Given the often grave and deep quality of Edwards’ singing style, it was surprising to hear him answer the telephone at his Denver home with a soft-spoken Midwestern voice. As to what role deep Americana plays in his sound, Edwards says, “Americana is the basis of where I started from musically, and it is something that never goes away. It’s always there, under the different layers of everything else that I’ve come up with.”
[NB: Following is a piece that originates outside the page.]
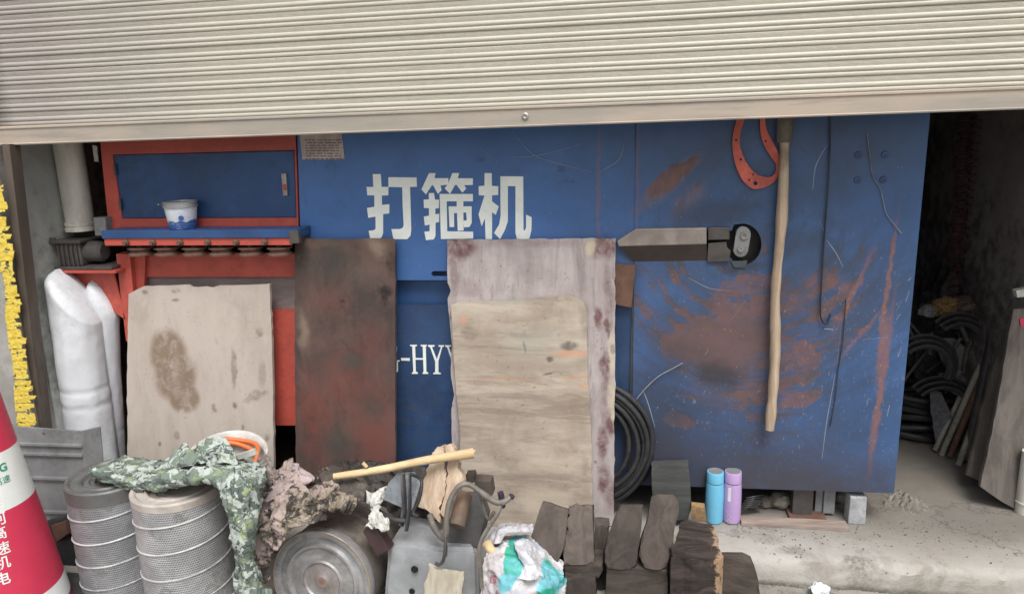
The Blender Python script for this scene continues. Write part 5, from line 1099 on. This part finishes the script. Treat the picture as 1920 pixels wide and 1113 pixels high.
# black strap loops
bm = BM()
tube(bm, [u(755, 888, 2.20), u(757, 920, 2.17), u(758, 955, 2.15), u(752, 985, 2.12)], .010, 8, flat=.4); tube(bm, [u(768, 886, 2.20), u(768, 920, 2.16), u(768, 950, 2.14), u(762, 995, 2.11)], .008, 8, flat=.4)
tube(bm, [u(770, 888, 2.2), u(790, 900, 2.16), u(786, 935, 2.13), u(775, 960, 2.12), u(784, 968, 2.11)], .006, 8)
tube(bm, [u(710, 958, 2.14), u(735, 972, 2.12), u(760, 975, 2.12)], .008, 8, flat=.5)
obj('rubber_strap', bm, M['black'], label='black looping rubber straps over the bluish bent sheet', cat='strap', smooth=50)

# grey tank
T0 = Plane(2.10, 0, 2.14, .4)
tk = thing('grey_tank', 'dented grey metal tank with two holes in its front, in the middle of the junk', 'tank', (u(810, 1100, 2.15).x, 2.2, 0))
fl, fr = T0(728, 1016), T0(897, 1030); bl, br_ = T0(716, 1170), T0(902, 1170)
tbk = [u(764, 962, 2.34), u(868, 985, 2.36)]
bm = BM(); top = [fl, fr, tbk[1], tbk[0]]; botp = [Vector((bl.x, bl.y, .0)), Vector((br_.x, br_.y, .0)), Vector((tbk[1].x, 2.38, 0)), Vector((tbk[0].x, 2.36, 0))]
tv = [bm.verts.new(p) for p in top]; bv = [bm.verts.new(p) for p in botp]; bm.faces.new(tv); bm.faces.new(bv)
for i in range(4): bm.faces.new((tv[i], tv[(i + 1) % 4], bv[(i + 1) % 4], bv[i]))
bmesh.ops.bevel(bm, geom=list(bm.edges), offset=.014, segments=4, affect='EDGES'); bmesh.ops.subdivide_edges(bm, edges=[e for e in bm.edges if e.calc_length() > .05], cuts=6, use_grid_fill=True)
for v in bm.verts: v.co += Vector((0, 1, .5)) * mnoise.noise(v.co * 9) * .008
obj('shell', bm, worn('blue grey tank', (.33, .345, .36), .55, .25, dirt=(.33, .32, .30), da=.45, sc=8), tk, smooth=40)
for (x, y, r) in ((777, 1067, .0125), (772, 1108, .010)):
    bm = BM(); c = Plane(2.09, 0, 2.13, .4)(x, y); lathe(bm, [(r, -.002), (r * .85, .002), (r * .7, -.004), (.0005, -.004)], c, (0, -1, .1), 20); obj('hole', bm, M['hole'], tk)
# things on the tank
bm = BM(); slab(bm, [(838, 1022), (840, 985), (868, 930), (898, 932), (910, 968), (896, 1028)], Plane(2.13, .1, 2.25, .5), .09, .006); obj('rubber_block', bm, worn('slate rubber', (.075, .072, .075), .7, sc=9), label='dark slate coloured block standing on the grey tank', cat='block')
a, b = u(856, 985, 2.10), u(872, 925, 2.18)
bm = BM(); lathe(bm, [(.004, 0), (.006, -.002), (.026, -.002), (.028, .004), (.026, .105), (.02, .11)], a, (b - a), 24); obj('rusty_cylinder', bm, worn('brown cylinder', (.10, .075, .055), .65, dirt=(.2, .09, .05), sc=16), label='short brown rusty cylinder leaning on the slate block', cat='cylinder', smooth=35)
for pts, lb, Y in (([(890, 900), (920, 902), (924, 928), (905, 935), (888, 925)], 'small dark cube against the bare plywood behind the handle', 2.34), ([(872, 893), (887, 892), (890, 904), (875, 908)], 'tiny dark cube tucked beside the wood chunk', 2.34)):
    bm = BM(); slab(bm, pts, Plane(Y), .05, .003); obj('dark_cube', bm, S, label=lb, cat='block')
hm = worn('grimy handle', (.17, .155, .135), .6, .2, da=.4, sc=18)
hn = thing('bent_tube', 'grimy bent tubular handle arching over the slate block', 'handle', u(900, 940, 2.12))
bm = BM(); tube(bm, [u(806, 965, 2.16), u(815, 990, 2.12), u(830, 1008, 2.08), u(836, 1000, 2.07), u(838, 965, 2.08), u(846, 932, 2.1), u(862, 910, 2.11), u(880, 908, 2.12), u(900, 921, 2.12), u(918, 934, 2.12), u(932, 941, 2.12), u(945, 940, 2.12), u(958, 930, 2.13)], .0105, 12, wob=.45); obj('arch', bm, hm, hn, smooth=50)
bm = BM(); tube(bm, [u(940, 945, 2.12), u(932, 965, 2.1), u(915, 990, 2.08), u(902, 1015, 2.06), u(898, 1040, 2.05), u(902, 1075, 2.05), u(904, 1100, 2.05)], .0085, 10, flat=.55, wob=.4); obj('stay', bm, hm, hn, smooth=50)
bm = BM(); tube(bm, [u(905, 935, 2.14), u(908, 955, 2.14), u(916, 972, 2.14), u(926, 960, 2.13)], .006, 8); obj('inner_stay', bm, hm, hn, smooth=50)
bm = BM(); tube(bm, [u(942, 950, 2.14), u(940, 930, 2.14), u(938, 922, 2.14)], .010, 10); tube(bm, [u(958, 932, 2.13), u(960, 928, 2.13)], .010, 8, smooth=False); obj('knob', bm, worn('purple black knob', (.05, .04, .06), .4), hn, smooth=50)
bm = BM(); tube(bm, [u(834, 985, 2.08), u(835, 1010, 2.06), u(834, 1035, 2.05), u(830, 1052, 2.05), u(822, 1058, 2.05), u(817, 1054, 2.05)], .0055, 8); tube(bm, [u(838, 1022, 2.06), u(837, 1042, 2.05)], .003, 6, smooth=False); obj('hook', bm, M['steel'] if False else M['darksteel'], hn, smooth=50)

# split wood chunk
wc = thing('split_log', 'pale split log chunk with a long crack standing under the end of the stick', 'log', u(820, 960, 2.2))
WPn = Plane(2.20, .2, 2.33, .55)
for nm, pts in (('left_half', [(814, 842), (829, 834), (833, 842), (836, 880), (834, 915), (829, 935), (822, 958), (826, 980), (814, 972), (804, 956), (785, 950), (781, 936), (790, 912), (799, 888), (806, 862)]), ('right_half', [(836, 834), (845, 831), (851, 840), (860, 868), (869, 900), (853, 910), (842, 935), (833, 962), (828, 978), (825, 960), (832, 935), (838, 910), (839, 880)])):
    bm = BM(); slab(bm, jag(pts, 1.0, 7, 3), WPn, .045, .005)
    for v in bm.verts: v.co += Vector((mnoise.noise(v.co * 40), mnoise.noise(v.co * 30 + Vector((5, 0, 0))) * 2, 0)) * .003
    obj(nm, bm, M['paletimber'], wc, smooth=25)
bm = BM(); slab(bm, jag([(803, 1058), (822, 1068), (869, 1074), (866, 1113), (862, 1160), (790, 1160), (796, 1113)], 1.2, 8, 9), Plane(2.02, 0, 2.08, .4), .015, .002); obj('wood_offcut', bm, M['offcut'], label='pale ragged board offcut leaning on the front of the grey tank', cat='board')

# printed sack
def mk_sack():
    m = N('printed woven sack', tuple(u(980, 1100, 2.1))); SP = Plane(2.06, 0, 2.12, .4); v = m.warp(18, .025)
    a = m.noise(10, 6, .65); b = m.noise(48, 5, .7, .5)
    x = m.mix(m.mr(a, .35, .68), (.48, .45, .45), (.66, .66, .70))
    gr_ = m.ell(SP, [(965, 1045, 14, 40, 30), (960, 1020, 8, 20, 20), (1032, 1075, 20, 26, 20), (1050, 1090, 24, 22, 0)], v, .15)
    gcol = m.mix(m.mr(m.noise(4, 2, .5, st=(1, 1, 5), vec=m.vadd(m.P, (0, 0, .3))), .42, .58), (.02, .30, .20), (.18, .50, .58))
    x = m.mix(gr_, x, gcol)
    bl_ = m.ell(SP, [(985, 1090, 20, 14, 20), (1000, 1035, 10, 18, -30), (955, 1085, 8, 8, 0)], v, .3); x = m.mix(m.ma('MULTIPLY', bl_, .6), x, (.35, .52, .66))
    rd = m.ell(SP, [(932, 1080, 10, 30, 0), (950, 1105, 20, 10, 0)], v, .5); x = m.mix(m.ma('MULTIPLY', rd, m.mr(b, .48, .56)), x, (.40, .16, .2))
    x = m.mix(m.ma('MULTIPLY', m.mr(b, .56, .64), .7), x, (.14, .13, .12))
    return m.done(x, .6, 0, b, .2, .001, .35)
sk = thing('printed_sack', 'lumpy white sack with green and blue print between the tank and the timber blocks', 'sack', u(980, 1100, 2.1))
sm = mk_sack()
cl('sack_body', [[u(925, 1012, 2.28), u(950, 1000, 2.30), u(990, 1000, 2.3), u(1030, 1030, 2.30), u(1060, 1050, 2.3)], [u(915, 1022, 2.16), u(950, 1018, 2.14), u(990, 1025, 2.16), u(1025, 1050, 2.2), u(1058, 1065, 2.24)],
                 [u(912, 1045, 2.08), u(950, 1050, 2.05), u(990, 1055, 2.06), u(1030, 1070, 2.1), u(1058, 1082, 2.16)], [u(906, 1085, 2.07), u(945, 1090, 2.01), u(990, 1095, 2.01), u(1030, 1100, 2.05), u(1056, 1102, 2.14)], [u(902, 1200, 2.05), u(945, 1200, 2.02), u(990, 1200, 2.0), u(1030, 1200, 2.06), u(1054, 1200, 2.12)]], 70, 70, .008, (14, 14, 14), 5, sk, sm, .002)
cl('neck_fold', [[u(918, 1000, 2.24), u(932, 982, 2.26), u(960, 975, 2.27), u(1000, 978, 2.28)], [u(914, 1015, 2.17), u(930, 1000, 2.16), u(955, 985, 2.18), u(1000, 990, 2.22)], [u(916, 1022, 2.15), u(938, 1018, 2.12), u(955, 1000, 2.14), u(995, 998, 2.2)]], 50, 24, .008, (20, 20, 20), 8, sk, worn('dusty white film', (.50, .49, .52), .5, sc=14, da=.5, dirt=(.22, .2, .2)), .0015)
cl('torn_panel', [[u(962, 1008, 2.2), u(985, 1005, 2.2), u(1000, 1015, 2.2)], [u(968, 1030, 2.07), u(985, 1035, 2.05), u(1000, 1040, 2.08)], [u(985, 1060, 2.03), u(998, 1062, 2.02), u(1012, 1068, 2.04)], [u(975, 1085, 2.0), u(990, 1088, 1.99), u(1008, 1085, 2.01)]], 24, 40, .006, (22, 22, 22), 3, sk, worn('speckled white film', (.60, .61, .65), .5, sc=30, da=.5, dirt=(.2, .2, .2)), .0015)
a = u(922, 1032, 2.10); bm = BM(); tube(bm, [a + Vector((-.02, .02, .015)), a, u(934, 1042, 2.08)], lambda t: .020 - .010 * t, 10, n=6, wob=.4); obj('wood_knot', bm, M['stick'], label='small pale wood stub beside the sack mouth', cat='wood', smooth=40)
Many artists, from Wilco to Nick Cave, claim to mine the diverse wealth of Americana folklore for their sound. But few achieve the epic proportions of Edwards’ backwoods imagery. His alt-country detour came from “just listening to primarily mountain music. In the late ’80s, I immersed myself in that through the Library of Congress recordings, like those of Alan Lomax, looking for music as American and as old as possible. I take it from that point rather than a more established basis of what later became country music or bluegrass.”
Although Edwards’ lyrics quote Dante-like biblical phrases, his song ideas are often drawn from visual impulses that he describes as “memory, short little films in my head of childhood and short little pictures. But I’m not afraid to let it become something more than it actually was, in the way that if you remember something from childhood you are probably embellishing it somewhat. Sometimes I’m factual, but other times I just let it go where it goes. A lot of it is fairly abstract, like an abstract painting.”
The lineup on the current tour, according to Edwards, includes “Pascal Humbert from 16 Horsepower on bass, Ordy Garrison on drums and guitar player Peter van Laerhoven from Brussels, who has been playing with us for three years now.”
Supporting Woven Hand will be an exciting new local collaboration that combines band members from Prague’s alt-country Selfbrush and the Tabor-based post-rock band Some Other Place. In a melding of the lyricism of contemporary country music and the progressive space of minimalist rock, this new local act, calling themselves Please the Trees, are a perfect opening act for Woven Hand and a name to keep an ear out for in the future.